ACBB and Peugeot paved the way for riders like Ireland's first Tour winner, Stephen Roche, Robert Millar – still Britain's greatest stage racer – the Australian pioneer Phil Anderson and before that, in 1974, Jonathan Boyer, the US's first rider in the Tour.
These were the names that regularly made headlines: for diehard British cycling fans in the 1980s, it was common knowledge that a host of other middle-ranking GB pros like Graham Jones, Sean Yates and John Herety, as well as the Australian Allan Peiper, had also gone through ACBB and, mostly, Peugeot. And the "Foreign Legion", as they were nicknamed, in turn laid the foundations for the wave of successful English-speaking pros of the last two decades, from Lance Armstrong through to Bradley Wiggins and Mark Cavendish.

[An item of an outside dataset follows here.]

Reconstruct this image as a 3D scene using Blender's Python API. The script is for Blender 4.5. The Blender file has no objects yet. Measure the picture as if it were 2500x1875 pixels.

As Peugeot's manager, De Muer was responsible for the final part of the production line. But he had some ingrained prejudices, too, which limited the progress of riders he had hitherto indirectly assisted. "He hated my guts because I was small and he liked big guys," Millar said in 1993. As a result, Millar was not selected for two Tours de France early in his career.
Others, like Bernard Thévenet, who won two Tours under De Muer's guidance in 1975 and 1977, recall his volcanic temper. "Regularly, he would go absolutely livid for 15 minutes," Thévenet said, "but then he would calm down again for a long period of time."
De Muer's all-powerful, arbitrary approach to directing provoked strong reactions, to the point where some of his more jaded riders in the early 1980s allegedly fed his wife's dog, Scotty, a sandwich with an amphetamine filling that sent the poor animal to an early grave. But there was no denying De Muer's talent. At Bic he oversaw the last big victory for the five-times Tour winner Jacques Anquetil, in the Tour of the Basque Country in 1969. At Peugeot, he was capable of guiding one of cycling's most erratic stars, the ill-fated Luis Ocaña, to a stunning Tour de France win in 1973.
Jean-Marie Leblanc, a rider at Pelforth with De Muer's first team in 1965, later a journalist and finally the Tour de France director, wrote in 1981 that: "It was an education to see De Muer at the start of a race, with his team huddled around a Michelin map, on which he had marked the day's route, the wind direction and the points to attack, like a general directing an army."
Sean Yates recalled: "He commanded respect because of Ocaña and Thévenet. He was quite intimidating, too, though, very much an old-school hard master. I remember him yelling at Phil Anderson at the start of the Milan-San Remo [the major one-day race] one year, saying, 'No, no rain jacket.' The race was 350 kilometres long, it was tipping with rain, and he didn't want Phil to have one.
"Those days, it was ca passe o ca casse [sink or swim] as a pro, there was no coaching the young riders, you fended for yourself, and Robert and Stephen kept up my morale. But the success of the teams De Muer had had spoke for itself. And at Peugeot, he was the guy on top of it all."
After retirement, De Muer bought a house at Seillans in Provence, the same village where Peugeot were based for training in the 1970s. Up until a few months ago, when his home burned down, he would still regularly go out on his bike himself.
"I remember a man passionate for cycling, having a strong desire for results... whether it was a stage of the Tour de France or the GP de Peymenade in February," Thévenet said. But for English-speaking cycling fans, the way De Muer helped lay the foundations for the breakthrough by "their" riders into the sport's continental strongholds is how he will be best remembered and appreciated.
Alasdair Fotheringham
Maurice de Muer, cyclist and team manager: born Potigny, France 6 October 1921; died Seillans, France 5 March 2012.